Dikisahkan bahwa kendati undangan sudah lama disebar dan perjamuan besar sudah disiapkan, ternyata para tamu belum juga muncul. Ketika diundang lagi, mereka mendadak memberi tahu kalau tidak bisa datang dengan pelbagai dalih. Namanya juga dalih, alasan yang mereka kemukakan sangat jelas hanya dicari-cari. Mendengar itu semua, si tuan rumah menjadi marah. Pesta telah siap, tetapi para tamu tidak mau datang. Ia lalu menyuruh para hambanya untuk pergi ke jalan dan mengundang kaum yang terpinggirkan, yakni orang-orang miskin, buta, lumpuh, dan cacat, ke dalam perjamuan ini. Mereka yang tidak masuk dalam daftar undangan dan kerap dipandang sebelah mata akhirnya yang justru menanggapi dan menikmati perjamuan tersebut. Karena tempat masih tersedia, si tuan rumah menyuruh para hambanya lagi untuk pergi ke luar kota guna mengundang orang-orang di sana untuk ikut serta dalam perjamuan itu.

Yang dimaksud para tamu undangan tentulah orang Yahudi. Mereka mendapatkan undangan keselamatan Tuhan yang diwartakan lewat para nabi. Namun, mereka justru menolaknya dengan pelbagai dalih. Karena itu, orang-orang yang selama ini dipandang sebelah mata dan dikucilkan dalam pergaulan maupun ritual ibadah justru yang menikmati keselamatan itu. Begitu juga dengan orang-orang bukan Yahudi. Mereka inilah yang dimaksud orang-orang dari luar kota yang akhirnya boleh hadir dalam perjamuan kawin itu.
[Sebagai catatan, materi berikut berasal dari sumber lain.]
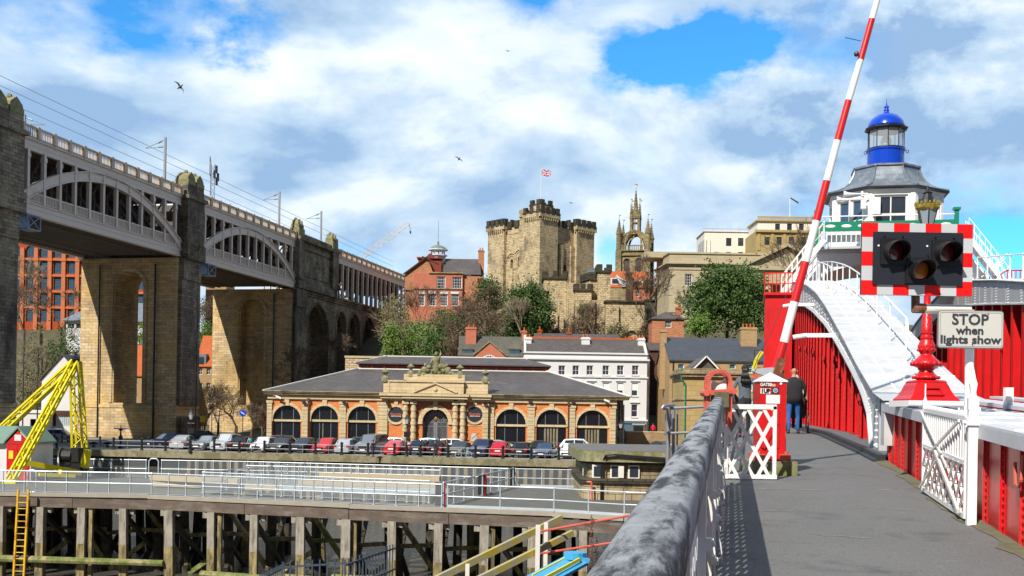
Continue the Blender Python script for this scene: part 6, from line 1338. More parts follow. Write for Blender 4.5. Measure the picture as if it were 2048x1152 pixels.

Perayaan Ekaristi merupakan kesempatan bagi kita untuk mencicipi perjamuan surgawi, dan kita semua sekarang sudah masuk dalam daftar undangan untuk menghadirinya. Masalahnya, apakah kita antusias menanggapi dan menikmati undangan tersebut? Atau, apakah kita menghadirinya sekadar sebagai rutinitas, tanpa gairah dan semangat? Apakah kita dengan gampangnya menemukan dalih untuk mengabaikan undangan perjamuan Tuhan?